Das Gebimmel der Glocken gebe dem Alppersonal wertvolle Informationen zur Befindlichkeit der Herde. Kühe, Kälber und Rinder, die in Panik gerieten, machen sich so rasch und unmissverständlich bemerkbar. In der heutigen Zeit, mit der ständigen Präsenz von Grossraubtieren, vorwiegend Wölfen, seien diese akustischen Informationen für das Alppersonal unerlässlich. Eine panische Kuhherde bzw. Rinderherde bedeutet in vielfältiger Hinsicht Gefahr.
GPS funktioniert nicht immer
Gleiches gelte auch im Tal. Hier diene das Gebimmel der Glocken zur Lokalisierung der Kühe, Rinder, Kälber und durchaus auch als akustisches Warnsignal, wenn Tiere aufgeschreckt würden und ausbrächen.

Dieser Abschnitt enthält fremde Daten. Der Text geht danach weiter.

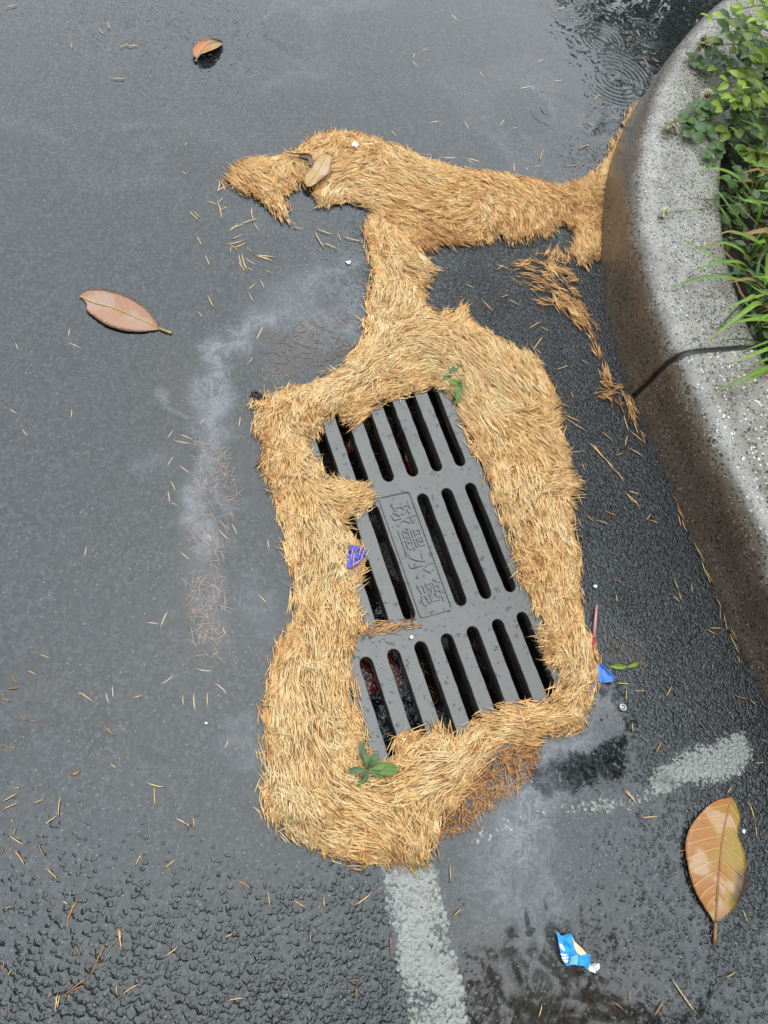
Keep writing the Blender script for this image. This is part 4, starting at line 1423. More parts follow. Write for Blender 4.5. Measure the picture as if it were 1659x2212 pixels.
tree = empty('overhanging_tree', (2.9, 3.0, .095), 'dark leafy tree leaning over the planting bed, mirrored in the puddle', 'tree')
V, F = leaf_cloud([(2.55, 3.7, 3.3, 1.75, 1.9, .7), (2.3, 9.0, 3.2, 2.9, 2.2, .55), (2.38, -.55, 3.1, 1.25, 1.15, .5)], 5200, .05, 3)
V2, F2 = leaf_cloud([(1.76 + .815 * q, 1.32 + .574 * q, 3.0, .105, .105, .08) for q in (-.28, -.19, -.1, 0, .1, .19, .28)], 150000, .03, 6)  # unseen leafy limb added so its reflection makes the dark bar in the water
F = np.vstack([F, F2 + len(V)])
V = np.vstack([V, V2])
obj('crown', mesh_from('crown', local(V, tree), F), M_TREE, tree)
tv, tf_ = tube(local(catmull(np.array([(2.9, 3.0, 0), (2.95, 3.05, 1.2), (2.8, 3.2, 2.4), (2.6, 3.5, 3.3)]), .2), tree), np.linspace(.16, .07, len(catmull(np.array([(2.9, 3.0, 0), (2.95, 3.05, 1.2), (2.8, 3.2, 2.4), (2.6, 3.5, 3.3)]), .2))), 10)
obj('trunk', mesh_from('trunk', tv, tf_, smooth=True), M_BARK, tree)
for tgt in ((2.2, 8.4, 3.2), (2.6, -.3, 3.1), (1.75, 1.35, 3.0), (2.2, 3.4, 3.3), (3.2, 3.9, 3.5)):
    pth = catmull(np.array([(2.93, 3.06, 1.5), ((2.93 + tgt[0]) / 2, (3.06 + tgt[1]) / 2, 2.6), tgt]), .25)
    bv, bf = tube(local(pth, tree), np.linspace(.07, .02, len(pth)), 7)
    obj('branch', mesh_from('branch', bv, bf, smooth=True), M_BARK, tree)
g = np.random.default_rng(9)
belt = []  # unseen ring added to darken the low sky in reflections
for i in range(46):
    th = 2 * math.pi * i / 46 + g.uniform(-.05, .05)
    rd = 10.5 + g.uniform(-1, 1)
    hh = 2.0 + g.uniform(-.4, .5) + (2.0 if math.sin(th) < .25 else 0)
    if math.sin(th) < -.35:                            # taller and closer behind the camera, to darken what the stones reflect
        rd, hh = rd * .62, hh * 1.25
    belt.append((rd * math.cos(th), rd * math.sin(th) + 1, hh * .75, 1.25, 1.25, hh))
V, F = leaf_cloud(belt, 70, .26, 4)
V[:, 2] = np.maximum(V[:, 2], .02)
obj('unseen_tree_belt', mesh_from('unseen_tree_belt', V, F), M_TREE, kind='stuff', label='dark belt of trees added out of view round the parking area to darken reflections')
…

«In den Dörfern sind es oftmals Hunde, die von ihren Besitzern nicht unter Kontrolle gehalten werden können, welche panische Reaktionen auslösen können oder Fehlverhalten von Passanten. Im Talgebiet dürfte es zwar mehrheitlich möglich sein, den Aufenthalt von ausgebrochenen oder ausgebüxten Tieren mittels GPS festzustellen, aber das akustische Warnsignal in einer unkontrollierten und damit gefährlichen Situation fällt komplett weg. Im Berggebiet, in den Alpen funktionieren GPS Sender zur Lokalisierung der Tiere nur bedingt, je nach Netz», so Rüesch abschliessend.